Supreme Court Rules 5-4: States Can Count Late Mail-In Ballots

The U.S. Supreme Court has turned back a challenge brought by the Trump administration, deciding that states have the right to count mail-in ballots that show up after Election Day.

In a 5-4 ruling, the justices sided with Mississippi, determining that late-arriving ballots can be counted as long as they carry a postmark from Election Day or earlier and are received within five business days of the election.

The decision struck down a Republican-led legal effort targeting laws in more than half of all states and the District of Columbia. Those laws allow mailed ballots to be accepted and counted for a set number of days after the election, so long as voters postmarked them by Election Day. The ruling also means election officials will not have to scramble to rewrite ballot rules just months before the 2026 midterm congressional elections.

It is worth noting that in slightly more than half of the affected states, the more lenient arrival deadlines only apply to ballots submitted by military personnel and voters living overseas.

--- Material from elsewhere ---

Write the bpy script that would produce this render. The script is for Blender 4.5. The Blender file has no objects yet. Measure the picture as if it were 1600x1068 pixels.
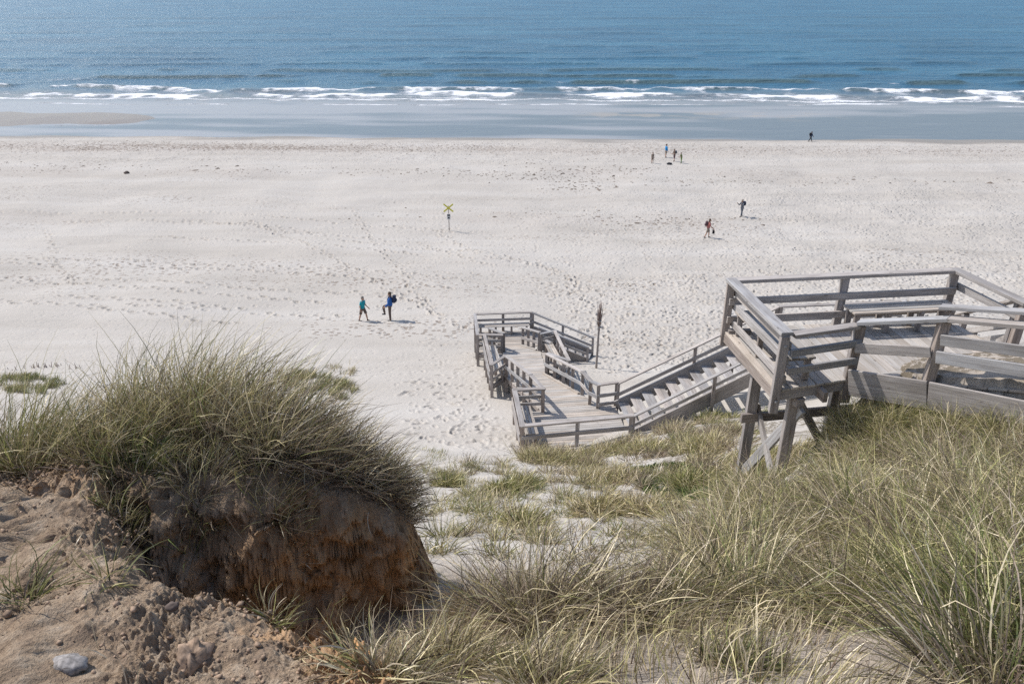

The court took up arguments in March in the Mississippi case, which placed the state in direct opposition to the Trump administration, along with the Republican and Libertarian parties. The central question was whether a single federal Election Day means ballots must be both cast by voters and received by election officials on that same day.

A federal appeals court based in New Orleans had previously struck down the Mississippi law that allowed ballots arriving within five business days of the election — provided they were postmarked by Election Day — to be counted.